U-Haul stolen from family passing through Macon found ditched — minus its belongings
A tipped-over piano and some scattered toys were about all that remain of a young Florida family’s possessions after the U-Haul they rented was stolen last week when they stopped overnight at a Macon hotel.
The theft, which happened the night of Dec. 13 at the Macon Marriott City Center on Coliseum Drive, left the family with few other belongings. They had packed the truck with most of their stuff for a move from central Florida to Huntsville, Alabama.
Kathleen Carney, along with her husband, her twin 2-year-old daughters and her 3-year-old daughter, stopped for the night in Macon, parked the 26-foot U-Haul and checked into their room.
The family didn’t discover the theft until morning. Fortunately, they were not stranded. Carney had been driving the family’s Ford F-150, following her husband in the U-Haul.
After reporting the theft, they traveled on in the pickup to their destination in northern Alabama.
“We moved into an empty house,” Carney told The Telegraph by phone on Tuesday. “We’re starting from zero.”
The family’s U-Haul turned up Monday near Interstate 20 near Decatur, just east of Atlanta, authorities said. It had been emptied of its contents somewhere else and ditched along a highway.
Five such thefts of rental moving trucks from Macon hotels in the past year or so have all had ties to the Atlanta area, where the trucks have been found abandoned, police said.
Carney said she and her family were traveling north up I-75 from Orlando and had stopped in Macon “specifically to avoid Atlanta.”
Bibb County sheriff’s Lt.

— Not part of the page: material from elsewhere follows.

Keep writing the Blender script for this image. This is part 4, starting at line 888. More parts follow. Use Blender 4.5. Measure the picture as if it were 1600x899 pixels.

Sean DeFoe said Tuesday that video surveillance of the Marriott parking lot showed three men enter the lot at about 11:30 p.m. on Dec. 13, raise the hood of the U-Haul and apparently hot-wire it before driving away.
“What they do is take these vehicles to a different location and empty out the trucks looking for items of value,” DeFoe said.
The Atlanta-area thieves likely cruise the freeways scoping out hotel lots for rental vans.
One factor that may play into the hands of the culprits is that hotels often ask the drivers of larger vehicles to park them on the outskirts of their properties, sometimes isolating the trucks in low-lit areas.
“It’s all over the country,” DeFoe said of the thefts. “It’s not just Macon.”
So far investigators haven’t had much luck catching the bandits, though Carney said that in the wake of her belongings being stolen someone in Atlanta tried to forge a check of hers. The checkbook had been packed in a box in the U-Haul and when a check-cashing company called her to verify the check, a woman trying to cash it was spooked and left empty-handed.
“We went to Huntsville and the next day we were closing on our new home,” she said, but with no belongings to move into it.
“That was really horrible and depressing” Carney said. “So the last few days we’ve just been running around trying to get appliances. We had to buy mattresses just to sleep on the floor.”
The family has a GoFundMe page for donations.